Arañas, zapatos, puntas de lapiz. La realidad no parece un escenario que se acople a los deseos, los pasos se muestran torpes, no encajan en la realidad, hay que afilar la punta del lapiz para escribir la realidad ajustada a los propios deseos, a los propios pasos. Si el pie no se ajusta al zapato, habrá que ajustar el zapato al pie. Las arañas, urdimbres, marañas de la mente, proyecciones siniestras. La metáfora de la araña adquiría una superior turbiedad expresiva en 'Suspense' (The innocents, 1961), de Jack Clayton. La araña surgiendo de la piedra, de tanta emoción petrificada. India se siente también de piedra, como quien se siente cautiva; mirada, identidad encarcelada, lapidada, cuerpo suspendido. Aquí se invoca al lobo. Al reverso del padre, fallecido al comienzo del relato, ya ausente, como si fuera la bienvenida a un mundo adulto insuficiente, frustrante. Tío Charlie aparece desde la nada, porque aquí ni madre ni hija tenían noción de su existencia.

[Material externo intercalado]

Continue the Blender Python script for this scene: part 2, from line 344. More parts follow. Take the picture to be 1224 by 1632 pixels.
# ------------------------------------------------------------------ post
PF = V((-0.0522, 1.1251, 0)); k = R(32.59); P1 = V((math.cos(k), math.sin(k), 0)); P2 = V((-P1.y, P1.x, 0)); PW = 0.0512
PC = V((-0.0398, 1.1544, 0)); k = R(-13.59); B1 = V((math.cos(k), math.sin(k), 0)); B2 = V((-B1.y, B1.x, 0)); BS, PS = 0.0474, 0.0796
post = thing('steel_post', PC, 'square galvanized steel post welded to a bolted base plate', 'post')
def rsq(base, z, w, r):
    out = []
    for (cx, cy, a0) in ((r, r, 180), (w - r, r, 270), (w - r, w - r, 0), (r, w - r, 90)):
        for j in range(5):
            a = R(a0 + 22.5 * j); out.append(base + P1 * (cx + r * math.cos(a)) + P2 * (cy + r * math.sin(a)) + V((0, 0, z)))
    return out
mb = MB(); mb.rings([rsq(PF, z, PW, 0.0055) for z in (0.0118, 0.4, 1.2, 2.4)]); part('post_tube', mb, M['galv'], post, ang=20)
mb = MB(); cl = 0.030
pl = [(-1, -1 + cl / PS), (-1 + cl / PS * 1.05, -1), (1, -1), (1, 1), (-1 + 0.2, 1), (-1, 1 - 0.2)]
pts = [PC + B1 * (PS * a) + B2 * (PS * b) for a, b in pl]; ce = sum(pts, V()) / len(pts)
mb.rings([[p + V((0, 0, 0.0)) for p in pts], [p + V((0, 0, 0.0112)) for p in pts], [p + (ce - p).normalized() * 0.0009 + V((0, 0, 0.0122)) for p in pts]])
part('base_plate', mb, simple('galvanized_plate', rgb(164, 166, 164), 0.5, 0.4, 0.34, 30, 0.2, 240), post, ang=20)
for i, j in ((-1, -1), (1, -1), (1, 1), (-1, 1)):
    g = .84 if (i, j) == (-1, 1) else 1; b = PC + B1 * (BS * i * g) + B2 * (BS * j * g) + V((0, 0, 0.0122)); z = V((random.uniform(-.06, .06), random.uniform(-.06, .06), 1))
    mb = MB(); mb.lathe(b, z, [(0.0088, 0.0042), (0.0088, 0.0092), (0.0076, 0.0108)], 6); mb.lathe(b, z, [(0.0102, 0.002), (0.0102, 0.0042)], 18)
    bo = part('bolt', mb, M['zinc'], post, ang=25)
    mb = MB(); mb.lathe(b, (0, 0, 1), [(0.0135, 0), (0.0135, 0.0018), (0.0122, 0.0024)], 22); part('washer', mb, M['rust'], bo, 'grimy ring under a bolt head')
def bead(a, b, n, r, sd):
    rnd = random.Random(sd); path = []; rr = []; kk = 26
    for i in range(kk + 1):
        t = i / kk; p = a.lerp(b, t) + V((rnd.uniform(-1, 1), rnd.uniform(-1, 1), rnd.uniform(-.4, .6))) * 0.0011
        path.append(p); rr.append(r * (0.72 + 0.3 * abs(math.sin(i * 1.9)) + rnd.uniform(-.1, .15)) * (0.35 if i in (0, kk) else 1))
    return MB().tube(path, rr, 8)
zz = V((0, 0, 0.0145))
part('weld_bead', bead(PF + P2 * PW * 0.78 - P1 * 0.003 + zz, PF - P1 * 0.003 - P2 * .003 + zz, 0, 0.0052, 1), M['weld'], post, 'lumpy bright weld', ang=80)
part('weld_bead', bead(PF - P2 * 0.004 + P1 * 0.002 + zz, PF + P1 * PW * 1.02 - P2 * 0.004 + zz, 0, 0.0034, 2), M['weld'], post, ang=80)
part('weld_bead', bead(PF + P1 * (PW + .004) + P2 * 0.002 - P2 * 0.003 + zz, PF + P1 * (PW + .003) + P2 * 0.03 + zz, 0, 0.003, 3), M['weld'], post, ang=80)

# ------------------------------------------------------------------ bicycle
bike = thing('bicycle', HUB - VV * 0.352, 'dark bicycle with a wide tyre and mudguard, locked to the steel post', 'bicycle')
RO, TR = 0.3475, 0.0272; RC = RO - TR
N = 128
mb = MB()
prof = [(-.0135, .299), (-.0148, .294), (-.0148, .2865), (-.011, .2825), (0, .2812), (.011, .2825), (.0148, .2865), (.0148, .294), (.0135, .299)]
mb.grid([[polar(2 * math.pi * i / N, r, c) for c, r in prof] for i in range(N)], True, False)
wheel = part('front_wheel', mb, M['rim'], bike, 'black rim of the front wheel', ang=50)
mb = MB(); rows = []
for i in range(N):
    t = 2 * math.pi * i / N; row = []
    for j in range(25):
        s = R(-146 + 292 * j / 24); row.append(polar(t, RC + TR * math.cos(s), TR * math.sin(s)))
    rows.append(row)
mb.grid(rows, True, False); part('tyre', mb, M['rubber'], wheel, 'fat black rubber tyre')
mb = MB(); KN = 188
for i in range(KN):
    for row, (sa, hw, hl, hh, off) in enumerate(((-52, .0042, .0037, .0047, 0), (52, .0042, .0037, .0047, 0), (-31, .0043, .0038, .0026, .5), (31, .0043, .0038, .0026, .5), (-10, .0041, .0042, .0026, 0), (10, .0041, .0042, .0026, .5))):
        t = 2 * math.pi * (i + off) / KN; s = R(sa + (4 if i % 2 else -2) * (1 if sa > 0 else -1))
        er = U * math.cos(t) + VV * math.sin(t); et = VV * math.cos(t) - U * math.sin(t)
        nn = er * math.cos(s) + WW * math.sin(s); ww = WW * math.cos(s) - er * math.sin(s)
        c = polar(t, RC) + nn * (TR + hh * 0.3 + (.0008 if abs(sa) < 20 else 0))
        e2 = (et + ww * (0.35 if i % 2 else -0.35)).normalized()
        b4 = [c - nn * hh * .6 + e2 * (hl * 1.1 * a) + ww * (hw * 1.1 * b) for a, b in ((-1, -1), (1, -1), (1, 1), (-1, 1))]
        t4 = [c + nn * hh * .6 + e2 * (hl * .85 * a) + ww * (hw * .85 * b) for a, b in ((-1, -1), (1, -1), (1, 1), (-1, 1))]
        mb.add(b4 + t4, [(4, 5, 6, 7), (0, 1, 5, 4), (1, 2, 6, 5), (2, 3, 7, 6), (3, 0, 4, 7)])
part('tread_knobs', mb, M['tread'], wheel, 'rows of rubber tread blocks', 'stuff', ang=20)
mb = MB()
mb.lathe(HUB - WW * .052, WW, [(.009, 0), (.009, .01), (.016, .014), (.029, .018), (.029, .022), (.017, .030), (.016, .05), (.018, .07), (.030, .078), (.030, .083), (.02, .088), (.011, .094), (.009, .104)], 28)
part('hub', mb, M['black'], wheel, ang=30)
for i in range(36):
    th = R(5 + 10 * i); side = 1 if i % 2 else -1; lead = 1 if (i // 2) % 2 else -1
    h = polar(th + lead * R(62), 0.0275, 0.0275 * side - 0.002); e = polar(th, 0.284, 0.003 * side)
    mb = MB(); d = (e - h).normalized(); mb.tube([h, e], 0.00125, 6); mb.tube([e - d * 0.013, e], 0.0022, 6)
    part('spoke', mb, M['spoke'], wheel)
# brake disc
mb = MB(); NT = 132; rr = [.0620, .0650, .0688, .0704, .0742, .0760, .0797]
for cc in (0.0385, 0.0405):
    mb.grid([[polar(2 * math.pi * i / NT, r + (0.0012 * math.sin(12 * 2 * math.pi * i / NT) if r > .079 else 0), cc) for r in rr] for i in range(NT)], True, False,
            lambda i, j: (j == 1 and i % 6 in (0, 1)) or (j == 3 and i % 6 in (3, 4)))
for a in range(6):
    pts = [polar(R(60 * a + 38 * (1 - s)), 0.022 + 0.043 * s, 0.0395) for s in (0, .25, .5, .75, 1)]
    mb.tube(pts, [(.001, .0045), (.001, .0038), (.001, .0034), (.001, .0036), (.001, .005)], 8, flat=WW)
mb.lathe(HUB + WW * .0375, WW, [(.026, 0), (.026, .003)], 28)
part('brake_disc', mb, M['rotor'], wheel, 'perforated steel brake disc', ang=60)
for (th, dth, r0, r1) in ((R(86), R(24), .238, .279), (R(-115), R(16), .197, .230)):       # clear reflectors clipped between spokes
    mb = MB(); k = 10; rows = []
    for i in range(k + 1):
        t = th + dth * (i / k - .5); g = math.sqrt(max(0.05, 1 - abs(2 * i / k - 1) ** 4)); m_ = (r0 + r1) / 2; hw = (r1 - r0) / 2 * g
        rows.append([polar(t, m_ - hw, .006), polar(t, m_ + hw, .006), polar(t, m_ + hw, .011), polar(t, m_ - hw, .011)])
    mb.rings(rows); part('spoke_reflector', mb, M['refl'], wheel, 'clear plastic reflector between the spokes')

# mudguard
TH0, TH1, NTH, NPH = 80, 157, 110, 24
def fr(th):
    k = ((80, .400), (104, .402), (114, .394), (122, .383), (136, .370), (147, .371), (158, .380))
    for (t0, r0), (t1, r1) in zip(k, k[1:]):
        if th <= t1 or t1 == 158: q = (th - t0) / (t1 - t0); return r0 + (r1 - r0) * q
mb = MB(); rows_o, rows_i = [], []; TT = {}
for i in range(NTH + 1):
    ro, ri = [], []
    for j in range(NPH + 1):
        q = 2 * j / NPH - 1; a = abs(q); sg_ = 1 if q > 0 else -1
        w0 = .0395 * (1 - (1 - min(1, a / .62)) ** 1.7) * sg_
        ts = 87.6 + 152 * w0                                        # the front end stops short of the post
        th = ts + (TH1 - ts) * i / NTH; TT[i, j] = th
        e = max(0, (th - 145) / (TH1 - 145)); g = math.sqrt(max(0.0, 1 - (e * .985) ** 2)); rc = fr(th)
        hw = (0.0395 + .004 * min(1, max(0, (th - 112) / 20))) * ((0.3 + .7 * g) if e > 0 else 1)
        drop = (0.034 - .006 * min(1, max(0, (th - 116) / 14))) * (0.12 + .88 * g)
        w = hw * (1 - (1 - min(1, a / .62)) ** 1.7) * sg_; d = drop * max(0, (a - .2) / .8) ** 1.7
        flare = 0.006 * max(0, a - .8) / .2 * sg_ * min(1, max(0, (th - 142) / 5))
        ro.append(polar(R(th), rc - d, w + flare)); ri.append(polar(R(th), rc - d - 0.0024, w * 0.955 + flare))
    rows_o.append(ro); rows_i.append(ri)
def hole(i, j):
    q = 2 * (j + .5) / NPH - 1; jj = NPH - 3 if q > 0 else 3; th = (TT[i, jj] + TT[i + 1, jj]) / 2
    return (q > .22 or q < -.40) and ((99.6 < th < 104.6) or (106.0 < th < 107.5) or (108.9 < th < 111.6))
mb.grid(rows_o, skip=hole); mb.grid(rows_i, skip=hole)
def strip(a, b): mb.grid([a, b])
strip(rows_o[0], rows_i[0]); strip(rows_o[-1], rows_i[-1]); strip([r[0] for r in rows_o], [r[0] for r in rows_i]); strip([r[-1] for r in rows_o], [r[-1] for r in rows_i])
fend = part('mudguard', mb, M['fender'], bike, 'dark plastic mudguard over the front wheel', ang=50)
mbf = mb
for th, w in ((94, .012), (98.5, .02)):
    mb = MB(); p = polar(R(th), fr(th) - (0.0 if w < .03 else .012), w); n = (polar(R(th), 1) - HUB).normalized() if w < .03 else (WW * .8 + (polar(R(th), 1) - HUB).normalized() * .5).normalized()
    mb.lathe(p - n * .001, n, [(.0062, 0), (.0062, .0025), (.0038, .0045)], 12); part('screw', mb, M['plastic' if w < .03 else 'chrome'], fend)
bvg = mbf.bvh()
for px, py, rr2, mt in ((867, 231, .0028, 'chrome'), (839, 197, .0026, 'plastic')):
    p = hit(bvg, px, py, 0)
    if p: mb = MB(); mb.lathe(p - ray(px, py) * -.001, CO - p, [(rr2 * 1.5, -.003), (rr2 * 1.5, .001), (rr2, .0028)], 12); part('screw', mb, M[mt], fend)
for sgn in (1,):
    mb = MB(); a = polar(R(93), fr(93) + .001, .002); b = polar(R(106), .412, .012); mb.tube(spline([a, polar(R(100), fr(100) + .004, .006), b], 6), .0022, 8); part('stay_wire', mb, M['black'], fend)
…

Lo siniestro se aposenta en el hogar, el doble toma la posición de padre, toca la música a la que hay que acompasarse, se convierte en posible nuevo padre, ordena el mundo como una partitura que exuda gotas de sangre. La sexualidad se despliega, los zapatos ya no son de niña, las puntas se afilan ante el arrogante avance de los jóvenes gallitos del corral que comienzan a desplegar sus alas y espolones. El capullo deja paso a una mariposa que no quiere tampoco saber de rivales. A diferencia de en la obra de Hitchcock, en donde lo siniestro se revela como la frustración desbocada que se torna en cinismo sin escrúpulos, en 'Stoker',la encarnación de lo siniestro y la mente deseante por un momento se conjugan, cómplices, como si se confundieran. Lo siniestro, Tío Charlie, ejecuta lo que quizá quisiera hacer pero no se atreve.
Pero en ese impasse la duda se balancea en la tela de la araña, narcotizada, porque la narración se distrae con juegos temporales, montajes alambicados que combinan acciones, planos de decorados impolutos, o de rostros con cabellos atildados o pieles aún más impolutas. Miras dentro de la vitrina, y se escucha el ruido del aire. No hay ni siquiera sombras. Porque el proyector estaba apagado, atascado por contemplarse tanto el ombligo. La resolución supuestamente perversa, como la risilla que esconde el niño que ha puesto un petardo en el bolsillo de un adulto, tiene algo de autocomplaciente pose adolescente, de banalización de la transgresión, sin asomo de duda. Juguemos a que somos siniestros.